Alim Öztürk plans to replicate Hearts feats at Sunderland

Sunderland's new signing Alim Ozturk. Picture: Sunderland/Getty
Sunderland's new signing Alim Ozturk. Picture: Sunderland/Getty
Have your say

Joining a British club trying to rebuild under a new regime after relegation is nothing new for Alim Öztürk.

Four years after arriving in Edinburgh to help Hearts roar back to the Scottish Premiership in the wake of their administration-induced demise, the 25-year-old defender has pitched up in Wearside intent on sparking another recovery at Sunderland, who will start the season in England’s third tier after a chaotic few years in which they have plummeted from the Premier League to League One.

Öztürk was among Hearts’ first signings in summer 2014 after Ann Budge, Craig Levein and Robbie Neilson arrived to kick off the Tynecastle club’s resurgence. Within two years of joining from Dutch side Cambuur, he was captain of a team which had re-established itself in the upper echelons of Scottish football by finishing third in the Premiership. After positive talks which led to him signing a two-year contract with Sunderland last week, Öztürk sees no reason why his new club can’t enjoy a similar renaissance under new owner Stewart Donald and new manager Jack Ross, a former coach of the Turkish defender’s at Hearts.

“When I went to Hearts, they were in the same position as Sunderland are now, looking to get back on track after relegation,” Öztürk told the Evening News, speaking from his honeymoon in the Maldives after tying the knot in the Netherlands recently. “I got the same feelings when I went to Sunderland as I got when I first went into Hearts. There’s a new chairman and a new manager and I feel like the club is ready to turn the corner. Jack Ross is a sensible guy and wouldn’t have taken this job if he didn’t think the club was ready to move in the right direction. No club wants to get relegated but we have seen before where big clubs get relegated and they come back stronger. It can give you a chance to rebuild and do new things. I hope we can do the same at Sunderland as we did at Hearts.”

Ozturk, who will meet his new team-mates for the first time on Sunday when they fly out to Portugal for a pre-season training camp, returns to British football 18 months after vacating the scene when his time at Hearts ended under a cloud and he moved to Turkish second-tier side Boluspor.
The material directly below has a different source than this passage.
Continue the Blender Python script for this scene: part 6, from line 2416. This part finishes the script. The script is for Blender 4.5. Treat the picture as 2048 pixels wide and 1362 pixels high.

He is excited by the opportunity to represent a club with one of the biggest stadiums in England and clear potential to return to the Premier League in the next few years if they can establish a more coherent strategy under their new management.

“My period at Hearts was really good, and I wanted to experience British football again, playing in full stadiums with passionate supporters,” said Öztürk. “My initial intention was to stay in Turkey for next season but if I could find a good club, I was open to moving back to the UK. It was only a few weeks ago the opportunity first came up to go to Sunderland, and after we started talking, it was all done really quickly. It was a really easy decision. I had a good relationship with Jack at Hearts, so that was important but the main thing is that the club is amazing. I saw the training ground and everything – the stadium is amazing and the facilities are really good. I’m really happy.”

After an enjoyable period of playing regularly for Boluspor as they narrowly missed out on promotion to the Turkish top flight in consecutive seasons, Öztürk feels he is entering the peak years of his career with a wealth of good experience behind him. “When I went to Hearts, I was only 21 so I was really young,” he said. “It is really important for a footballer to play regularly and I feel the experience I have had of playing regularly at Hearts and also in Turkey has made me a much better player. I’ve played in Holland, Scotland and Turkey already, and every country has its own style, so I’ve learned lots of different ways of playing. I am used to the physicality of British football, which should help me, but in League One, they play more games than in Scotland. That is something I feel good about though.”

Ozturk has seen one of his former Hearts colleagues use League One as a pathway to the more illustrious English Championship. “Jamie Walker went to Wigan in January when they were in League One and now they are in the Championship, but for him it was a little but easier because he would have seen Wigan were already near the top of the league when he signed,” said Öztürk. “If I can do the same as Jamie, it will be great. I’ve signed for two years so if everything goes well and we get promoted to the Championship, who knows what can happen after that.”